PALERMO. «Nel '91 partecipai alla famosa riunione della resa dei conti di Cosa nostra dove si decise l'eliminazione dei politici ritenuti inaffidabili, come Lima, i Salvo, Mannino, Vizzini e Andò, e i magistrati ostili come Falcone e Borsellino». A raccontare della dichiarazione di guerra pronunciata dal boss Totò Riina in una drammatica riunione della Commissione è il pentito Nino Giuffrè che sta deponendo al processo sulla trattativa Stato-mafia.
Giuffrè ha anche raccontato che dal 1987 la mafia spostò i suoi voti dalla Dc al Psi e ai Radicali. «Dopo la riunione - ha aggiunto - iniziò una politica di aggressione a chi veniva
considerato un traditore». La riunione della «resa dei conti» avvenne a dicembre del 91, poco dopo la cassazione confermò gli ergastoli del maxiprocesso. «Fu la goccia che fece traboccare il vaso», ha detto Giuffrè. «Ma già a dicembre si vociferava - ha aggiunto - che la sentenza sarebbe andata male».
«Nel '93 c'è l'inizio di un nuovo capitolo: si apre un nuovo corso tra Cosa nostra e la Politica.

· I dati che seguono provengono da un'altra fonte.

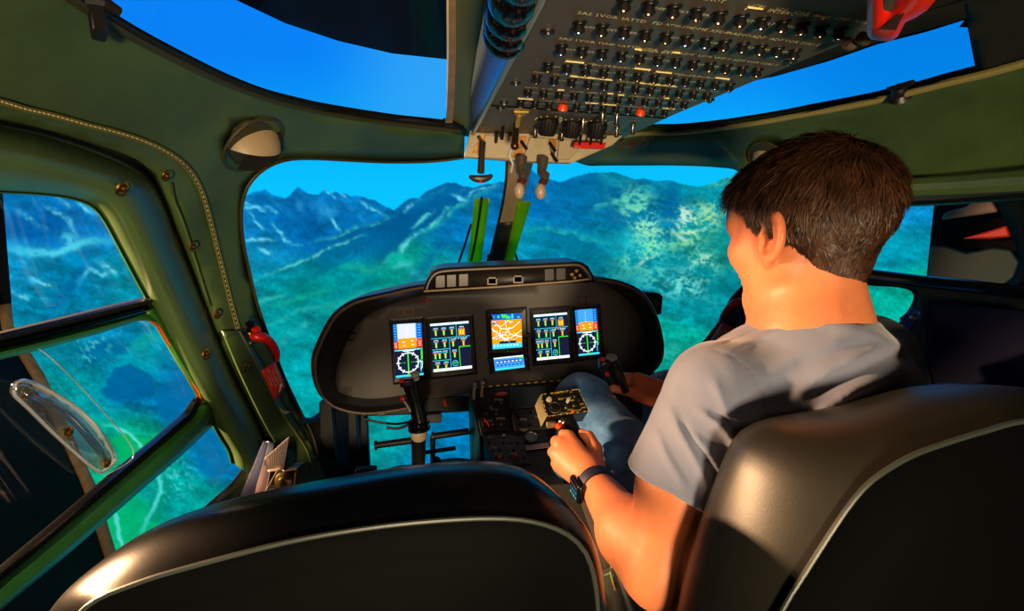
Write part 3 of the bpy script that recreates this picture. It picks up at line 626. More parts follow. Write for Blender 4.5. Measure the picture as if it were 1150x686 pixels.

Provenzano all'inizio era un po' freddo - continua Giuffrè - poi, parlando di Dell'Utri e di Forza Italia, mi disse "Siamo in buone mani". In Cosa nostra ci adoperammo tutti per dare una mano a Forza Italia, la forza politica che allora stava nascendo». Il collaboratore di giustizia ha indicato nell'ex senatore Marcello Dell'Utri il tramite tra la mafia e Silvio Berlusconi. «Dell'Utri - ha aggiunto - era in contatto con Brancaccio e coi fratelli Graviano».